Akşam serinliğinin başladığı vakitte damın üzerine çıkar, oradan Güneş’in batışını seyreder ve karanlık iyice çöktüyünde yıldızların altında sohbet etmeyi seviyorlardı. Ay ışığı altında sohbet etmenin tadı ise onlar için, bambaşka bir duyguydu. Güneşin batışından iki iki buçuk saat sonra, yıldızları seyrederek uykuya dalmaktan hoşlanır, sabahın erken sahatinde Güneş doğmadan uyanır sabah serinliğinde tarladaki işlerini yapmaya giderlerdi.
Kaybettikleri yakın akrabalarını sohbet ettikleri odalarının içine gömerlerdi.

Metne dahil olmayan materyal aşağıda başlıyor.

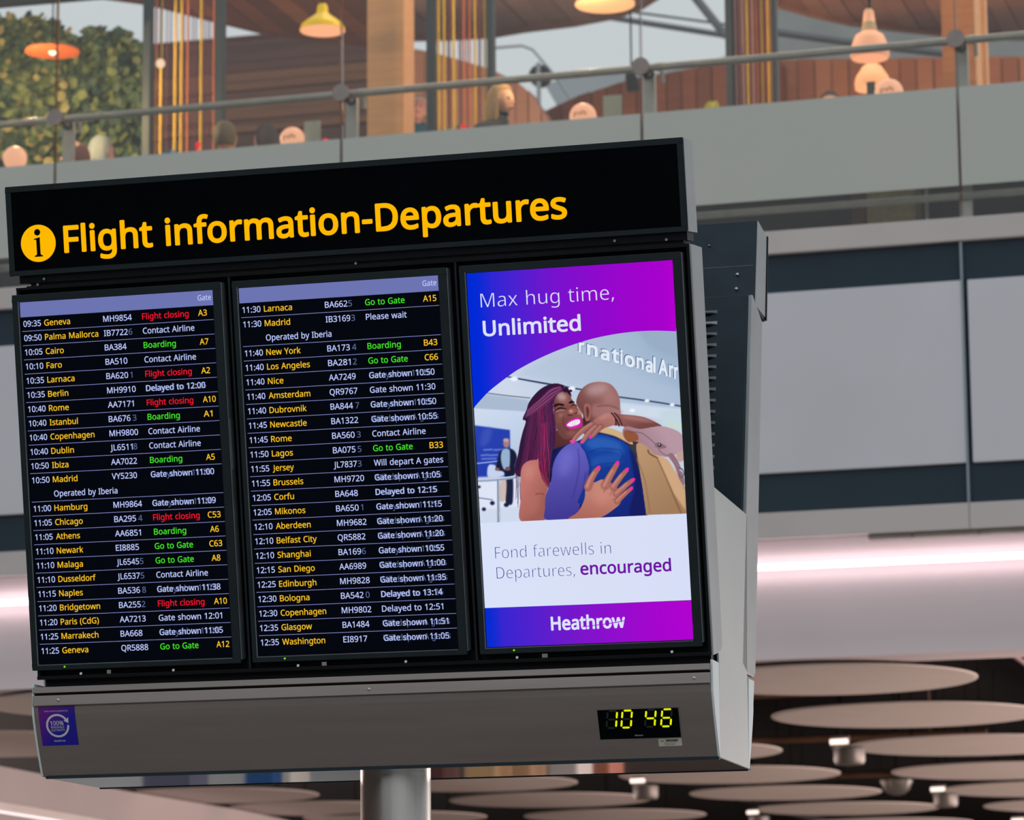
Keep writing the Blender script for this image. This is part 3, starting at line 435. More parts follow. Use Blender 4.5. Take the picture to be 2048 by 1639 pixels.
# --- the monitors
WS, HS = 0.573, 1.01867
AU = (0.0, 0.6497, 1.3038)
def monitor(i, label, u_l, u_r, v_t, v_b, disp_mat):
    a = AU[i]
    b = MB(); fw_ = 0.006
    tbox(b, u_l, u_r, HS * 0 + 0.0015, v_t, -0.035, fw_); tbox(b, u_l, u_r, v_b, -HS - 0.0015, -0.035, fw_)
    tbox(b, u_l, a - 0.0015, -HS - 0.0015, 0.0015, -0.035, fw_); tbox(b, a + WS + 0.0015, u_r, -HS - 0.0015, 0.0015, -0.035, fw_)
    m = b.build('screen', M_BEZEL, board, bevel=0.0012); m['label'] = label
    d = MB(); tbox(d, a - 0.0015, a + WS + 0.0015, -HS - 0.0015, 0.0015, -0.02, 0.0)
    d.build('display_panel', disp_mat, m)
    l = MB(); tbox(l, a - 0.004, a - 0.0015, -HS - 0.004, 0.003, 0.0, 0.0066); tbox(l, a - 0.0015, a + WS, -HS - 0.004, -HS - 0.002, 0.0, 0.0066)
    o = l.build('inner_edge', M_BEZEDGE, m)
    e = MB(); tbox(e, u_r + 0.0002, u_r + 0.003, v_b + 0.01, v_t - 0.002, -0.034, 0.0035); e.build('side_edge', M_BEZEDGE, m, bevel=0.0008)
    g = MB(); g.tube([T(a + 0.0765, v_b + 0.0085, 0.0055), T(a + 0.0765, v_b + 0.0085, 0.0075)], 0.0026, 12)
    o = g.build('power_light', emat('power_green', srgb(120, 235, 20)), m); o['label'] = 'green power light'
    return m
scr = [monitor(0, 'left portrait screen listing flights from 09:35 Geneva', -0.021, 0.5975, 0.0215, -1.0365, E_DISP),
       monitor(1, 'middle portrait screen listing flights from 11:30 Larnaca', 0.6325, 1.2475, 0.0205, -1.0365, E_DISP),
       monitor(2, 'right portrait screen with a purple advert of two people hugging', 1.2845, 1.9005, 0.0215, -1.0375, E_DISP)]

ROWS1 = [('09:35', 'Geneva', 'MH9854', 'Flight closing', 'A3', 'r', ''), ('09:50', 'Palma Mallorca', 'IB7722', 'Contact Airline', '', 'w', '6'),
 ('10:05', 'Cairo', 'BA384', 'Boarding', 'A7', 'g', ''), ('10:10', 'Faro', 'BA510', 'Contact Airline', '', 'w', ''),
 ('10:35', 'Larnaca', 'BA620', 'Flight closing', 'A2', 'r', ' 1'), ('10:35', 'Berlin', 'MH9910', 'Delayed to 12:00', '', 'w', ''),
 ('10:40', 'Rome', 'AA7171', 'Flight closing', 'A10', 'r', ''), ('10:40', 'Istanbul', 'BA676', 'Boarding', 'A1', 'g', ' 3'),
 ('10:40', 'Copenhagen', 'MH9800', 'Contact Airline', '', 'w', ''), ('10:40', 'Dublin', 'JL6511', 'Contact Airline', '', 'w', '8'),
 ('10:50', 'Ibiza', 'AA7022', 'Boarding', 'A5', 'g', ''), ('10:50', 'Madrid', 'VY5230', 'Gate shown 11:00', '', 'w', ''),
 ('', 'Operated by Iberia', '', '', '', 'o', ''), ('11:00', 'Hamburg', 'MH9864', 'Gate shown 11:09', '', 'w', ''),
 ('11:05', 'Chicago', 'BA295', 'Flight closing', 'C53', 'r', ' 4'), ('11:05', 'Athens', 'AA6851', 'Boarding', 'A6', 'g', ''),
 ('11:10', 'Newark', 'EI8885', 'Go to Gate', 'C63', 'g', ''), ('11:10', 'Malaga', 'JL6545', 'Go to Gate', 'A8', 'g', '5'),
 ('11:10', 'Dusseldorf', 'JL6537', 'Contact Airline', '', 'w', '5'), ('11:15', 'Naples', 'BA536', 'Gate shown 11:38', '', 'w', ' 8'),
 ('11:20', 'Bridgetown', 'BA255', 'Flight closing', 'A10', 'r', '2'), ('11:20', 'Paris (CdG)', 'AA7213', 'Gate shown 12:01', '', 'w', ''),
 ('11:25', 'Marrakech', 'BA668', 'Gate shown 11:05', '', 'w', ''), ('11:25', 'Geneva', 'QR5888', 'Go to Gate', 'A12', 'g', '')]
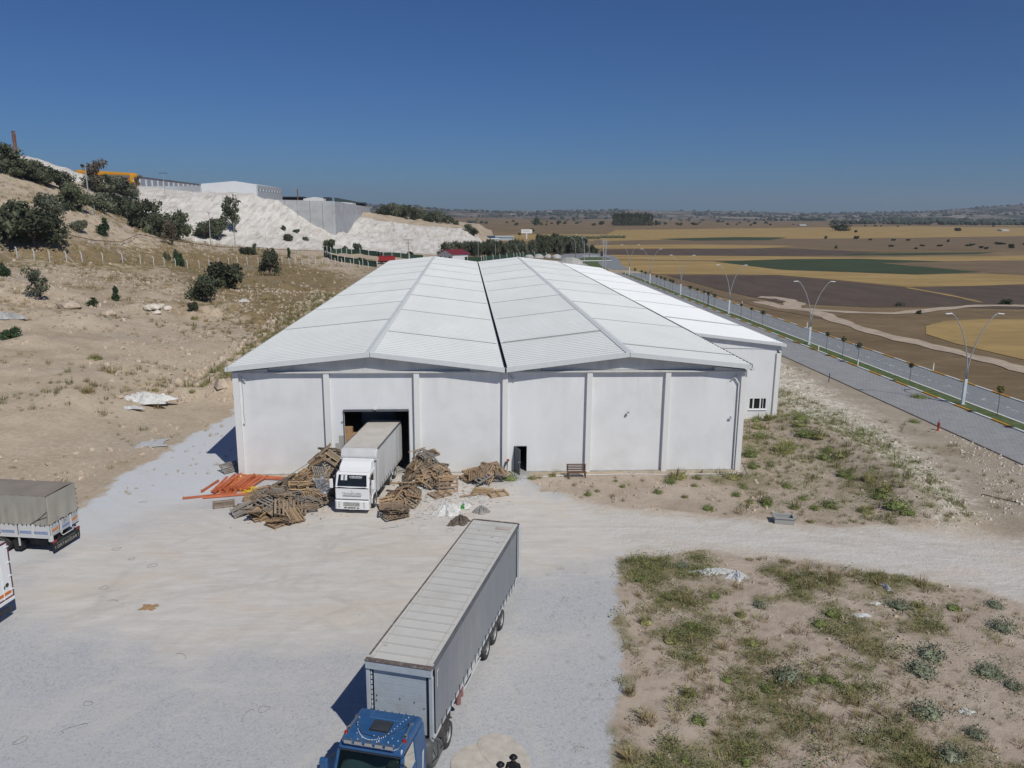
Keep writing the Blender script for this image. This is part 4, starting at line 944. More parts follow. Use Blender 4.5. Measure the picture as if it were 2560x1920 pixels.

Ahiret inançları vardı ve ölünün ruhunun aileyi koruduğuna inanırlardı. Bu nedenle ölen yakın akrabalarını odanın içine gömmüşler.
Zanaat ve sanat hayatlarının önemli bir parçasıydı. Çanak çömlek gibi yaptıkları araç ve gereçleri ihtiyaçlarına göre her geçen gün geliştirmişler, yeni eşyalar tasarlayabiliyorlardı.
Çanak çömlek yapımı için belirli günlerde herkes çanağını getirir, üst üste dizerek orkatlaşa ateşte pişirerip kızartarak çanak çömleklerini yaparlardı.
Zihinlerinde tasarladıkları sanat zevklerini ihmal etmeyip bunları çanak çömleklere nakşetmişler. Hatta evlerinin duvarlarına resimler bile yapmışlardı. Çatalhöyük insanları, refah ve zenginliklerini borçlu olduklarını düşündükleri verimli toprakları, anaları gibi görmüşler.
Beslenmelerini ve geçinmelerini sağladıkları tarım faaliyetlerinde kadınların önemli rolü vardı.Bu nedenle kadınlar, onlar için çok değerliydi. Kadınlarına önem vermişlerdi.